Not since 1968's "2001: A Space Odyssey" has a film played as fast and loose with traditional narrative forms. It was this epic challenge that made "Cloud Atlas" attractive to Hanks, who keeps a poster of Stanley Kubrick's trippy sci-fi classic in his office.
The 56-year-old actor says his initial encounter with the project was a phone meeting with siblings Lana and Andy Wachowski of the "Matrix" film series and Tom Tykwer of "Run, Lola, Run," who teamed up as co-directors.
Hanks agreed to read a script that, they warned, was a little hard to decipher. "Much like the audiences that I've seen it with, there is a moment of 'Huh? What's happening here?' And then eventually lights start going off in everybody's mind. It certainly did in mine. About 30 pages into it, I understood what the connections were and the remaining 100 or so pages went by like wildfire," he recalls.
Hanks met with the directors at his office in Los Angeles. The conversation drifted to "Moby Dick," which he was just finishing for the first time and which he jokingly refers to as his summer reading assignment.
As they discussed how controversial Herman Melville's classic novel was to 1850s readers, Lana Wachowski said that their ambition was to take the audacity of "Moby Dick" and marry it with "2001: A Space Odyssey," the movie from the poster on the office wall.

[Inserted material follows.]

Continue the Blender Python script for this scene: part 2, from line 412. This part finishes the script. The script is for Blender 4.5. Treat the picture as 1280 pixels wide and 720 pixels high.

"Well, I'll just hear that and I say, 'I'm in,' " says Hanks. "I didn't understand '2001: A Space Odyssey' when I (first) saw it."
At this, Hanks pauses to talk to his staff. "Hey, somebody, go on the Internet and find out what won best picture the year of '2001: A Space Odyssey.' I think it was 'Oliver!' " A few minutes later, his memory is proved right. "Hold on, we have an answer. It was 'Oliver!' Not bad!"
The old-fashioned musical's 1Oscar win in 1969 drives the point home. "There's a huge difference between those two films," he continues. "There's also a huge difference between the lasting legacy of those two films."
Hanks says he relished the challenge of playing multiple characters in the movie, which uses the device to essentially convey the karmic evolution of mankind and how the choices that people make can help move the human condition forward or backward.
The task was liberating because it defied the usual rule that you get to play one character in a movie, or, in most Hanks films, one decent, determined character. Here, he's a devious 19th-Century doctor, a self-loathing futuristic goat-herder named Zachry and a brutal modern-day British author named Dermot Hoggins, among others.
"They're all like courses of the same meal and you like some more than others. Certainly Dermot Hoggins was magnificent. How often do you get to be filled with that much violence and anger?" he notes, referring to the character he was impersonating Friday on "Good Morning America" when he accidentally dropped an F-bomb.
"Cloud Atlas" seems in tune with Web patterns of information consumption, which encourage skipping back and forth between screens instead of deep dives into one text. But the message holds old-school truths, according to Hanks, including this one: Works of art and creativity can alter the lives of people now and in the future.
"Come on now, that's pretty great stuff," he says.
He also thinks the six stories in the film represent lively genres like drama, comedy, action and historical epic. "We're all essentially remaking some version of 'Medea' by way of 'Richard III' by way of 'The Great Train Robbery' by way of 'Casablanca' by way of 'I Love Lucy.' We're all taking a version of that and turning them into new stories."
Hanks (a baseball fan who was rooting for the Detroit Tigers during the Tigers-Yankees pennant race) has the future on his mind. Besides "Cloud Atlas," he recently debuted "Electric City," a futuristic sci-fi Web series for Yahoo he started writing in 2003 on a portable mechanical typewriter. And he's hip to the world of social media, having accumulated more than 5 million Twitter followers.
His vision of the future is that technology and Web connectedness will increasingly allow artists and great thinkers to produce their own works without waiting for support from studios or media gatekeepers. Interestingly, "Cloud Atlas" represents a wave of that future. It's being called the most expensive indie film ever because most of its $100 million-plus budget was raised independently, according to the Hollywood Reporter.
"You no longer have the luxury of saying, 'I got this great idea, if only I could get permission to do it.' You're just going to have to go ahead and do it."
Hanks views the coming glut of creativity as "both fantastic and an absolute mess." But he's not afraid of a crowded consciousness or jammed fiber optic lines, just as he wasn't fearful of tackling "Cloud Atlas."
"It's another version of how great and horrible the future always seems to be," he says. "The future is always one damn thing after another."